-- START OF Data provided --

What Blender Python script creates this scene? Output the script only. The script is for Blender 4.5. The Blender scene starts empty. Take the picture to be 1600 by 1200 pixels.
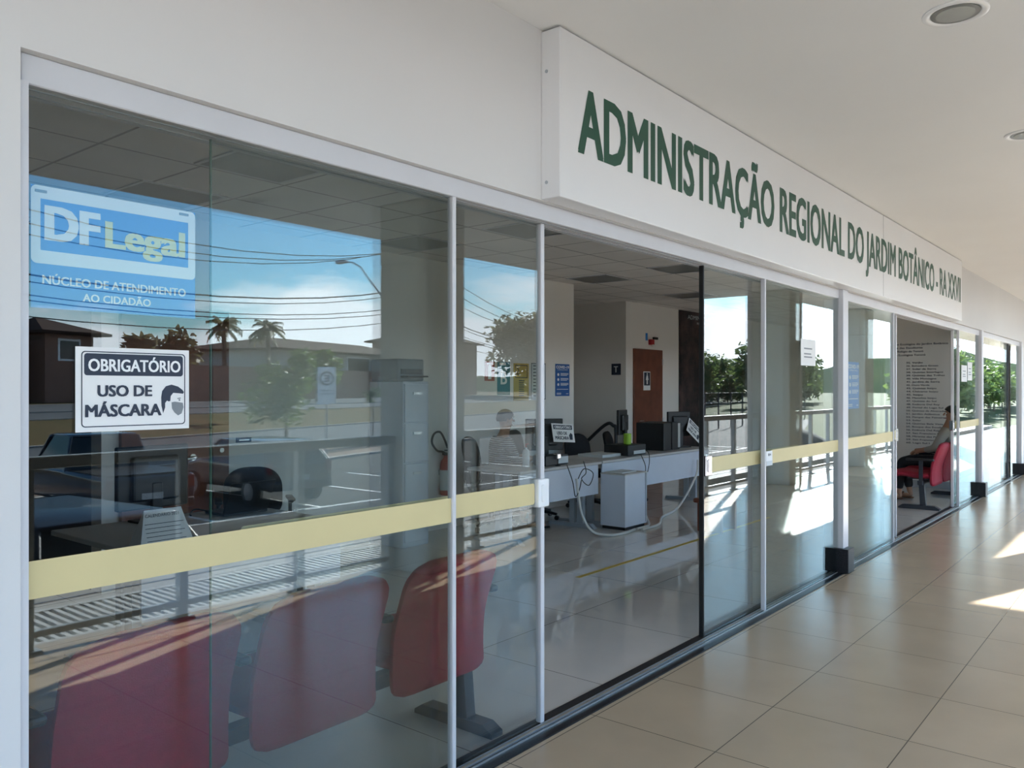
import bpy, bmesh, math, random
from mathutils import Vector, Matrix
random.seed(7)
C = bpy.context.scene.collection
SC = bpy.context.scene

# ------------------------------------------------------------------ camera
cam_d = bpy.data.cameras.new('camera'); cam = bpy.data.objects.new('camera', cam_d); C.objects.link(cam)
cam.location = (0.0, -2.234, 1.55)
cam.rotation_euler = (math.radians(90), 0, math.radians(-50.8))
cam_d.sensor_width = 36.0; cam_d.lens = 28.755; cam_d.shift_y = 7/1600
cam_d.clip_start = 0.02; cam_d.clip_end = 3000
SC.camera = cam

# ------------------------------------------------------------------ sky, sun, exposure
SUN_DIR = Vector((6.73, -2.26, 3.14)).normalized()          # towards the sun
SUN_EL = math.asin(SUN_DIR.z)
world = bpy.data.worlds.new('sky'); SC.world = world; world.use_nodes = True
wn = world.node_tree.nodes; wl = world.node_tree.links; wn.clear()
def N(nt, t, **kw):
    n = nt.nodes.new(t)
    for k, v in kw.items(): setattr(n, k, v)
    return n
wo = N(world.node_tree, 'ShaderNodeOutputWorld'); bg = N(world.node_tree, 'ShaderNodeBackground')
sky = N(world.node_tree, 'ShaderNodeTexSky'); sky.sky_type = 'NISHITA'; sky.sun_disc = False
sky.sun_elevation = SUN_EL; sky.sun_rotation = math.atan2(SUN_DIR.x, SUN_DIR.y)
sky.air_density = 1.3; sky.dust_density = 0.6; sky.ozone_density = 3.0; sky.altitude = 1000
tc = N(world.node_tree, 'ShaderNodeTexCoord'); sep = N(world.node_tree, 'ShaderNodeSeparateXYZ')
wl.new(tc.outputs['Generated'], sep.inputs[0])
mp = N(world.node_tree, 'ShaderNodeMapping'); mp.inputs['Scale'].default_value = (1.0, 1.0, 3.2)
wl.new(tc.outputs['Generated'], mp.inputs[0])
ns = N(world.node_tree, 'ShaderNodeTexNoise'); ns.inputs['Scale'].default_value = 3.4; ns.inputs['Detail'].default_value = 9
ns.inputs['Roughness'].default_value = 0.58
wl.new(mp.outputs[0], ns.inputs['Vector'])
# low bank of cloud near the horizon plus loose patches higher up
hz = N(world.node_tree, 'ShaderNodeMapRange'); hz.inputs['From Min'].default_value = 0.02; hz.inputs['From Max'].default_value = 0.15
hz.inputs['To Min'].default_value = 0.26; hz.inputs['To Max'].default_value = -0.03
wl.new(sep.outputs['Z'], hz.inputs['Value'])
ad = N(world.node_tree, 'ShaderNodeMath', operation='ADD'); wl.new(ns.outputs['Fac'], ad.inputs[0]); wl.new(hz.outputs[0], ad.inputs[1])
rp = N(world.node_tree, 'ShaderNodeMapRange'); rp.inputs['From Min'].default_value = 0.51; rp.inputs['From Max'].default_value = 0.63
wl.new(ad.outputs[0], rp.inputs['Value'])
skm = N(world.node_tree, 'ShaderNodeMix', data_type='RGBA', blend_type='MULTIPLY'); skm.inputs['Factor'].default_value = 1.0
wl.new(sky.outputs[0], skm.inputs['A']); skm.inputs['B'].default_value = (0.62, 0.96, 1.18, 1)
mx = N(world.node_tree, 'ShaderNodeMix', data_type='RGBA'); wl.new(rp.outputs[0], mx.inputs['Factor'])
wl.new(skm.outputs['Result'], mx.inputs['A']); mx.inputs['B'].default_value = (11.5, 12.2, 13.4, 1)
wl.new(mx.outputs['Result'], bg.inputs['Color']); bg.inputs['Strength'].default_value = 0.41
wl.new(bg.outputs[0], wo.inputs[0])

sun_d = bpy.data.lights.new('sun', 'SUN'); sun = bpy.data.objects.new('sun', sun_d); C.objects.link(sun)
sun.rotation_euler = SUN_DIR.to_track_quat('Z', 'Y').to_euler(); sun.location = (30, -20, 20)
sun_d.energy = 32.0; sun_d.angle = math.radians(0.55); sun_d.color = (1.0, 0.985, 0.955)

SC.view_settings.view_transform = 'Standard'; SC.view_settings.look = 'None'
SC.view_settings.gamma = 1.0; SC.view_settings.use_curve_mapping = False
SC.view_settings.exposure = 0.40
SC.cycles.max_bounces = 14; SC.cycles.diffuse_bounces = 9; SC.cycles.glossy_bounces = 6
SC.cycles.transparent_max_bounces = 24; SC.cycles.transmission_bounces = 8
SC.cycles.caustics_reflective = False; SC.cycles.caustics_refractive = False
SC.cycles.sample_clamp_indirect = 12.0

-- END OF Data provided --

■ **Direction**: Starting at the top of the listing above, reproduce each line up to and including the one with "SC.camera = cam"; omit the pictures.

■ **Finished answer**:
What Blender Python script creates this scene? Output the script only. The script is for Blender 4.5. The Blender scene starts empty. Take the picture to be 1600 by 1200 pixels.
import bpy, bmesh, math, random
from mathutils import Vector, Matrix
random.seed(7)
C = bpy.context.scene.collection
SC = bpy.context.scene

# ------------------------------------------------------------------ camera
cam_d = bpy.data.cameras.new('camera'); cam = bpy.data.objects.new('camera', cam_d); C.objects.link(cam)
cam.location = (0.0, -2.234, 1.55)
cam.rotation_euler = (math.radians(90), 0, math.radians(-50.8))
cam_d.sensor_width = 36.0; cam_d.lens = 28.755; cam_d.shift_y = 7/1600
cam_d.clip_start = 0.02; cam_d.clip_end = 3000
SC.camera = cam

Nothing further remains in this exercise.